Given exercise:
Print the listing that follows, character for character.

** START **

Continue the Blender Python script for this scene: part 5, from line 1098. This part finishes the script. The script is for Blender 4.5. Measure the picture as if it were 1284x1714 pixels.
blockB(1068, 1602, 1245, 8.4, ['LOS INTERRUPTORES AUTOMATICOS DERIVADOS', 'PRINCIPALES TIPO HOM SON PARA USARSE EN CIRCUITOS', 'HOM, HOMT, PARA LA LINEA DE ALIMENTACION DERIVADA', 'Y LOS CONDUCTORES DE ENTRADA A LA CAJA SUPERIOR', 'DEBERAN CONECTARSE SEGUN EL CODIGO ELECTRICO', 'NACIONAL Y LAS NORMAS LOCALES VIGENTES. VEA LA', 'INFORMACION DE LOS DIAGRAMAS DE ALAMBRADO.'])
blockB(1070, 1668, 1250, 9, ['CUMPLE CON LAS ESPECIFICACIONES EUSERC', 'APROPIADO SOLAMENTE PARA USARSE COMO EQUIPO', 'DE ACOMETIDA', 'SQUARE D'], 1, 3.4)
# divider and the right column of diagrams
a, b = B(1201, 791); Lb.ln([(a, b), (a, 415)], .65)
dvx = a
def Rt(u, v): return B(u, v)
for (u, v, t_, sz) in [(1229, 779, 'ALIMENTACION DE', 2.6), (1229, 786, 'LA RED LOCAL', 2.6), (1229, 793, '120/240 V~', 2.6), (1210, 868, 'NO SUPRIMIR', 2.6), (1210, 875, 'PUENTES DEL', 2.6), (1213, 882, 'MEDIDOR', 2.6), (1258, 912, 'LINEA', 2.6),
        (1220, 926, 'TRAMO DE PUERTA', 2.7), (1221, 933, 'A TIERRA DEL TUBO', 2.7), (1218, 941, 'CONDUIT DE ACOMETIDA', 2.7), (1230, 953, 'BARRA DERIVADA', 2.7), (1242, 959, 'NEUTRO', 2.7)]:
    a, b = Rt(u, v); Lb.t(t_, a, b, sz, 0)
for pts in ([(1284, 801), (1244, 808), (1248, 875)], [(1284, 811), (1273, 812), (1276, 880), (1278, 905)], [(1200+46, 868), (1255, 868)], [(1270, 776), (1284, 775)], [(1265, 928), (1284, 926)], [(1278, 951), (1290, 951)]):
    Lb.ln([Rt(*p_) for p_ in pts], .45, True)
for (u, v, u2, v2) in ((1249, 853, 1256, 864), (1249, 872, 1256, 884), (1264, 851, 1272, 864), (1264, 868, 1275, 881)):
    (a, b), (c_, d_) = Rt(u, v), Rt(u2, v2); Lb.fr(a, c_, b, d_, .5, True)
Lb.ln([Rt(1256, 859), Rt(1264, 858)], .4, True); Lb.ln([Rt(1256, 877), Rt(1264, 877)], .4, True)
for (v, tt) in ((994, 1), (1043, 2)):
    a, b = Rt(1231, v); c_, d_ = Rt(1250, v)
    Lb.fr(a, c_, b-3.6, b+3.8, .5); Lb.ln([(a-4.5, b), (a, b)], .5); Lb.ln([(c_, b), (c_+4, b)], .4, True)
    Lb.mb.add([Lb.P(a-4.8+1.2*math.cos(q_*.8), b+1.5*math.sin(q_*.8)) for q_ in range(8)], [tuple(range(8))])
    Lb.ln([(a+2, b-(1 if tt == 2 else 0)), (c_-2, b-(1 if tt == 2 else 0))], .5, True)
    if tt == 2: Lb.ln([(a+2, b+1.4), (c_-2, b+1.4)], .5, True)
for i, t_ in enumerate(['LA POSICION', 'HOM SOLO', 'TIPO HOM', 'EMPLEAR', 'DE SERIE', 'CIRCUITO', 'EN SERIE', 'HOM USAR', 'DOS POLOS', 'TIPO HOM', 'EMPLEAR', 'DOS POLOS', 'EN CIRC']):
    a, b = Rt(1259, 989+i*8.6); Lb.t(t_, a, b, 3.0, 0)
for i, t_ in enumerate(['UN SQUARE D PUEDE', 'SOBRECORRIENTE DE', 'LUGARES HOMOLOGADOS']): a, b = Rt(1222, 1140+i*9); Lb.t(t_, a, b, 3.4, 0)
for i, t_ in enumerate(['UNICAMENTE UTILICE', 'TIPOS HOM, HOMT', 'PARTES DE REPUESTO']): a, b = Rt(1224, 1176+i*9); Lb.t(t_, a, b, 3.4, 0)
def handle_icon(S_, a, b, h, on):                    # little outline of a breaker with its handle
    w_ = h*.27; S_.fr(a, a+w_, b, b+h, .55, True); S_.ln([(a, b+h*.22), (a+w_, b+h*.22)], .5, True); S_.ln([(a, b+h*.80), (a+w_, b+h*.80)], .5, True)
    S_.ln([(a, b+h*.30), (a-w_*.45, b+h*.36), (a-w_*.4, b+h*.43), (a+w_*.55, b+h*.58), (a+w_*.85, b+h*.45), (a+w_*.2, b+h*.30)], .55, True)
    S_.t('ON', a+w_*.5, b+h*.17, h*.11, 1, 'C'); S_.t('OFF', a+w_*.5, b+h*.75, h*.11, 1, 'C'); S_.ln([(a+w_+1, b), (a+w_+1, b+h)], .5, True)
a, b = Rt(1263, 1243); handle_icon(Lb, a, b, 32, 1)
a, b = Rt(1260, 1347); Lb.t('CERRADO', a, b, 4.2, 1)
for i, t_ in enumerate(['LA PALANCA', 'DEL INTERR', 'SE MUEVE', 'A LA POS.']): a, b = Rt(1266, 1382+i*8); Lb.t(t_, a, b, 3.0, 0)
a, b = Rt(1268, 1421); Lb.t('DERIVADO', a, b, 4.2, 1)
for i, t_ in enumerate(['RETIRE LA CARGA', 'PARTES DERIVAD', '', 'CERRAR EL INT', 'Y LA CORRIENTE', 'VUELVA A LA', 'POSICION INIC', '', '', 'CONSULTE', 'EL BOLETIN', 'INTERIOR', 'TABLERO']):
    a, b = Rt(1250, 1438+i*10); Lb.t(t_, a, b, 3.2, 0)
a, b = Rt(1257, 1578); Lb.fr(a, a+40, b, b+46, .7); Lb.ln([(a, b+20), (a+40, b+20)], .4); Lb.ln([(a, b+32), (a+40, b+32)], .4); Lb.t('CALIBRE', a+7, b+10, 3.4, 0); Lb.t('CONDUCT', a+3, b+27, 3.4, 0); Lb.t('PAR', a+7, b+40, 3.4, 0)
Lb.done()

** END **

Answer to this exercise:
Continue the Blender Python script for this scene: part 5, from line 1098. This part finishes the script. The script is for Blender 4.5. Measure the picture as if it were 1284x1714 pixels.
blockB(1068, 1602, 1245, 8.4, ['LOS INTERRUPTORES AUTOMATICOS DERIVADOS', 'PRINCIPALES TIPO HOM SON PARA USARSE EN CIRCUITOS', 'HOM, HOMT, PARA LA LINEA DE ALIMENTACION DERIVADA', 'Y LOS CONDUCTORES DE ENTRADA A LA CAJA SUPERIOR', 'DEBERAN CONECTARSE SEGUN EL CODIGO ELECTRICO', 'NACIONAL Y LAS NORMAS LOCALES VIGENTES. VEA LA', 'INFORMACION DE LOS DIAGRAMAS DE ALAMBRADO.'])
blockB(1070, 1668, 1250, 9, ['CUMPLE CON LAS ESPECIFICACIONES EUSERC', 'APROPIADO SOLAMENTE PARA USARSE COMO EQUIPO', 'DE ACOMETIDA', 'SQUARE D'], 1, 3.4)
# divider and the right column of diagrams
a, b = B(1201, 791); Lb.ln([(a, b), (a, 415)], .65)
dvx = a
def Rt(u, v): return B(u, v)
for (u, v, t_, sz) in [(1229, 779, 'ALIMENTACION DE', 2.6), (1229, 786, 'LA RED LOCAL', 2.6), (1229, 793, '120/240 V~', 2.6), (1210, 868, 'NO SUPRIMIR', 2.6), (1210, 875, 'PUENTES DEL', 2.6), (1213, 882, 'MEDIDOR', 2.6), (1258, 912, 'LINEA', 2.6),
        (1220, 926, 'TRAMO DE PUERTA', 2.7), (1221, 933, 'A TIERRA DEL TUBO', 2.7), (1218, 941, 'CONDUIT DE ACOMETIDA', 2.7), (1230, 953, 'BARRA DERIVADA', 2.7), (1242, 959, 'NEUTRO', 2.7)]:
    a, b = Rt(u, v); Lb.t(t_, a, b, sz, 0)
for pts in ([(1284, 801), (1244, 808), (1248, 875)], [(1284, 811), (1273, 812), (1276, 880), (1278, 905)], [(1200+46, 868), (1255, 868)], [(1270, 776), (1284, 775)], [(1265, 928), (1284, 926)], [(1278, 951), (1290, 951)]):
    Lb.ln([Rt(*p_) for p_ in pts], .45, True)
for (u, v, u2, v2) in ((1249, 853, 1256, 864), (1249, 872, 1256, 884), (1264, 851, 1272, 864), (1264, 868, 1275, 881)):
    (a, b), (c_, d_) = Rt(u, v), Rt(u2, v2); Lb.fr(a, c_, b, d_, .5, True)
Lb.ln([Rt(1256, 859), Rt(1264, 858)], .4, True); Lb.ln([Rt(1256, 877), Rt(1264, 877)], .4, True)
for (v, tt) in ((994, 1), (1043, 2)):
    a, b = Rt(1231, v); c_, d_ = Rt(1250, v)
    Lb.fr(a, c_, b-3.6, b+3.8, .5); Lb.ln([(a-4.5, b), (a, b)], .5); Lb.ln([(c_, b), (c_+4, b)], .4, True)
    Lb.mb.add([Lb.P(a-4.8+1.2*math.cos(q_*.8), b+1.5*math.sin(q_*.8)) for q_ in range(8)], [tuple(range(8))])
    Lb.ln([(a+2, b-(1 if tt == 2 else 0)), (c_-2, b-(1 if tt == 2 else 0))], .5, True)
    if tt == 2: Lb.ln([(a+2, b+1.4), (c_-2, b+1.4)], .5, True)
for i, t_ in enumerate(['LA POSICION', 'HOM SOLO', 'TIPO HOM', 'EMPLEAR', 'DE SERIE', 'CIRCUITO', 'EN SERIE', 'HOM USAR', 'DOS POLOS', 'TIPO HOM', 'EMPLEAR', 'DOS POLOS', 'EN CIRC']):
    a, b = Rt(1259, 989+i*8.6); Lb.t(t_, a, b, 3.0, 0)
for i, t_ in enumerate(['UN SQUARE D PUEDE', 'SOBRECORRIENTE DE', 'LUGARES HOMOLOGADOS']): a, b = Rt(1222, 1140+i*9); Lb.t(t_, a, b, 3.4, 0)
for i, t_ in enumerate(['UNICAMENTE UTILICE', 'TIPOS HOM, HOMT', 'PARTES DE REPUESTO']): a, b = Rt(1224, 1176+i*9); Lb.t(t_, a, b, 3.4, 0)
def handle_icon(S_, a, b, h, on):                    # little outline of a breaker with its handle
    w_ = h*.27; S_.fr(a, a+w_, b, b+h, .55, True); S_.ln([(a, b+h*.22), (a+w_, b+h*.22)], .5, True); S_.ln([(a, b+h*.80), (a+w_, b+h*.80)], .5, True)
    S_.ln([(a, b+h*.30), (a-w_*.45, b+h*.36), (a-w_*.4, b+h*.43), (a+w_*.55, b+h*.58), (a+w_*.85, b+h*.45), (a+w_*.2, b+h*.30)], .55, True)
    S_.t('ON', a+w_*.5, b+h*.17, h*.11, 1, 'C'); S_.t('OFF', a+w_*.5, b+h*.75, h*.11, 1, 'C'); S_.ln([(a+w_+1, b), (a+w_+1, b+h)], .5, True)
a, b = Rt(1263, 1243); handle_icon(Lb, a, b, 32, 1)
a, b = Rt(1260, 1347); Lb.t('CERRADO', a, b, 4.2, 1)
for i, t_ in enumerate(['LA PALANCA', 'DEL INTERR', 'SE MUEVE', 'A LA POS.']): a, b = Rt(1266, 1382+i*8); Lb.t(t_, a, b, 3.0, 0)
a, b = Rt(1268, 1421); Lb.t('DERIVADO', a, b, 4.2, 1)
for i, t_ in enumerate(['RETIRE LA CARGA', 'PARTES DERIVAD', '', 'CERRAR EL INT', 'Y LA CORRIENTE', 'VUELVA A LA', 'POSICION INIC', '', '', 'CONSULTE', 'EL BOLETIN', 'INTERIOR', 'TABLERO']):
    a, b = Rt(1250, 1438+i*10); Lb.t(t_, a, b, 3.2, 0)
a, b = Rt(1257, 1578); Lb.fr(a, a+40, b, b+46, .7); Lb.ln([(a, b+20), (a+40, b+20)], .4); Lb.ln([(a, b+32), (a+40, b+32)], .4); Lb.t('CALIBRE', a+7, b+10, 3.4, 0); Lb.t('CONDUCT', a+3, b+27, 3.4, 0); Lb.t('PAR', a+7, b+40, 3.4, 0)
Lb.done()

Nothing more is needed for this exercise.